As in all previous spectra of comets, lithium was not detected, because the expected ratio is $Na/Li>{(Na/Li)}_c{f}_{min}=6{10}^3$ in case of photodesorption, and $Na/Li>{10}^7$ in case of phenoxilation [8], both higher than the measured lower limit (Table 2), which was improved averaging the values measured on 26 and 27 October. The lower limits measured on the trail are lower than ${(Na/Li)}_c$. The measured lower limit $Na/Li>3.4{10}^4$ of comet C/2020 F3 Neowise [8] is still consistent with lithium photodesorption if $f_{min}>34$ during those observations. The release of potassium should also build-up an atomic tail, providing information on the distribution of this cometary component.

4. Conclusions

• We detect NaI and KI emission lines in very high resolution LBT-PEPSI spectra measured on the nucleus and on the trail of C/2023 A3 (Tsuchinshan-ATLAS) on October 2024.
• The C/2023 A3 nucleus was too cold to allow potassium phenoxilation, but warm enough to allow sodium phenoxilation.
• The KI line is a factor $>300$ fainter than all previous detections, consistent with potassium ejection by photodesorption.
• The ratios of potassium KI lines intensities allow us to estimate the sizes of the trail mininuclei ejecting alkali atoms. These sizes are consistent with the production of carbon dioxide reacting with sodium phenoxides.
• The $Na/K$ ratios measured on the nucleus are a factor of four higher than the chondritic value, and even higher on the trail, thus excluding photodesorption as the main sodium source.

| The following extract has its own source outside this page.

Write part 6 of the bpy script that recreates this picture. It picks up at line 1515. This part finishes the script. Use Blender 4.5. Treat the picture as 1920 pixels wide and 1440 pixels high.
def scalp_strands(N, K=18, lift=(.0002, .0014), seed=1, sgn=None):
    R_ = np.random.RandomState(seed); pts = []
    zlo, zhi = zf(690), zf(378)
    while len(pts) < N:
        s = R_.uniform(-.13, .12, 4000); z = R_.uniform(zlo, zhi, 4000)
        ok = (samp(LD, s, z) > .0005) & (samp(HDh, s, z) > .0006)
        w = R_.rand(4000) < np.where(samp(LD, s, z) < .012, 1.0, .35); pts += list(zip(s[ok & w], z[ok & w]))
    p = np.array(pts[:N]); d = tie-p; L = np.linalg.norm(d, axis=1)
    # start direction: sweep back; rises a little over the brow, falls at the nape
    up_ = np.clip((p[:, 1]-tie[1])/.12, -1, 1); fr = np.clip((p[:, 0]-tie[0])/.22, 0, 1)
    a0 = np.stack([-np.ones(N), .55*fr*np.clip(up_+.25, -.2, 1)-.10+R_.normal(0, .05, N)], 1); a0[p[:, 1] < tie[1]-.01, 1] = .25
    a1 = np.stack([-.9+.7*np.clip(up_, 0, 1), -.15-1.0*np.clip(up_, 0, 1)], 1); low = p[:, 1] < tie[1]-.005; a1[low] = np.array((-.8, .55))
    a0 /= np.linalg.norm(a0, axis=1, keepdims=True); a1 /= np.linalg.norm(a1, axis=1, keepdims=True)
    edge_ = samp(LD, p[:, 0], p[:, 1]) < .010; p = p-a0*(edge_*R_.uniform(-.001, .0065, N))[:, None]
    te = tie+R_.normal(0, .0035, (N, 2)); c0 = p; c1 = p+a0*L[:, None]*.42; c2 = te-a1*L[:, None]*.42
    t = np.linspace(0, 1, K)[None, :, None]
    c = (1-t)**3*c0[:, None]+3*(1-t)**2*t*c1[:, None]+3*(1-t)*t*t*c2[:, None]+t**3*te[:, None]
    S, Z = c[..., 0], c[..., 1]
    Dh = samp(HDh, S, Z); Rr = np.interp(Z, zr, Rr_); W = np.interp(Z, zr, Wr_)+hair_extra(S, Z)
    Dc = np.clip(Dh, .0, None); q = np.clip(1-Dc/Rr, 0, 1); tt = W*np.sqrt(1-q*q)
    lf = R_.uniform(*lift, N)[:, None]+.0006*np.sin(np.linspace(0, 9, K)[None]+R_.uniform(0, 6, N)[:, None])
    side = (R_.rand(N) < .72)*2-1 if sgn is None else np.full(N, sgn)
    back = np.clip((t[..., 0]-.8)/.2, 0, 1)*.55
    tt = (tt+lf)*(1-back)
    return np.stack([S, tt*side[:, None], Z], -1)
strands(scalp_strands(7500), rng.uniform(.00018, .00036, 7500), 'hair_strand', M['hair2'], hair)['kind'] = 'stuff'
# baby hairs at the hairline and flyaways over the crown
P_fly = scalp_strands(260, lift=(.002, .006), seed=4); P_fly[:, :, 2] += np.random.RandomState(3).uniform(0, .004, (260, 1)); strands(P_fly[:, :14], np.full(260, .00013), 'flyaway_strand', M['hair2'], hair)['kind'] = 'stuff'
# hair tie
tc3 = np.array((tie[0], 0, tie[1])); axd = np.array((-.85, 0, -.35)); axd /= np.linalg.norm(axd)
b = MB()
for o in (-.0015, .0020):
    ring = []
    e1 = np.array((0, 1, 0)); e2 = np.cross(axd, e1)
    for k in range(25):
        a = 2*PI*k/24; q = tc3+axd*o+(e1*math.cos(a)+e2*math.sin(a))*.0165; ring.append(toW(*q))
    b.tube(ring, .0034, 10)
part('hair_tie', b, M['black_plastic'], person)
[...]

• A chondritic $Na/K$ ratio in the nucleus of C/2023 A3 is consistent with all the performed measurements if the sodium phenoxilation is at least a factor of six more efficient than sodium photodesorption in ejecting neutral sodium atoms.
• As predicted by the alkali phenoxilation model, lithium emission LiI was not detected in the spectra of C/2023 A3.
• A trail of mininuclei big enough to allow alkali phenoxilation may be a common feature of Oort cloud comets.